Three universities asked a federal court in Detroit on Monday to delay a new state ban on public affirmative action programs until after this year’s admissions and financial aid cycles.

The University of Michigan, Michigan State University and Wayne State University want to complete their annual admissions and financial aid cycles using the standards that were in effect when the process began earlier this year.

The voter-approved initiative to ban the use of race and gender preferences in university admissions and government hiring is to take effect Dec. 23.

The University of Michigan’s admissions process begins in the summer when applications are sent to prospective students and counselors. It ends the following May. So far, the school has received nearly 16,000 applications.

“It would be extremely difficult, and unfair to prospective students, to change our admissions and financial aid processes in midstream,” UM President Mary Sue Coleman said in a news release.

The Michigan Civil Rights Initiative, the group that organized and supported the initiative, says universities have had adequate time since the November election to get ready for the change.

“This is at best horrible planning by the universities, and at worst an attempt to evade the voters,” says state Rep. Leon Drolet, R-Macomb, a member of the group.

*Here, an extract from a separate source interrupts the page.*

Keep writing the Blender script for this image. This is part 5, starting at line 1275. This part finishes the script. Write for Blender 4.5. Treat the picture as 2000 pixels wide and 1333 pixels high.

After the initiative passed, Coleman said the university would try to finish this year’s admissions cycle under its current system, which considers race in selecting students. She said scholarship and financial aid promises made to students would be kept, and that no one on campus would lose a job because of the new law.

The initiative was approved by 58 percent of voters. The measure was prompted by a 2003 U.S. Supreme Court decision that upheld a general affirmative action policy at the University of Michigan’s law school but struck down the school’s undergraduate admissions formula, which awarded points based on race.

Courts have upheld a similar proposal passed in California a decade ago.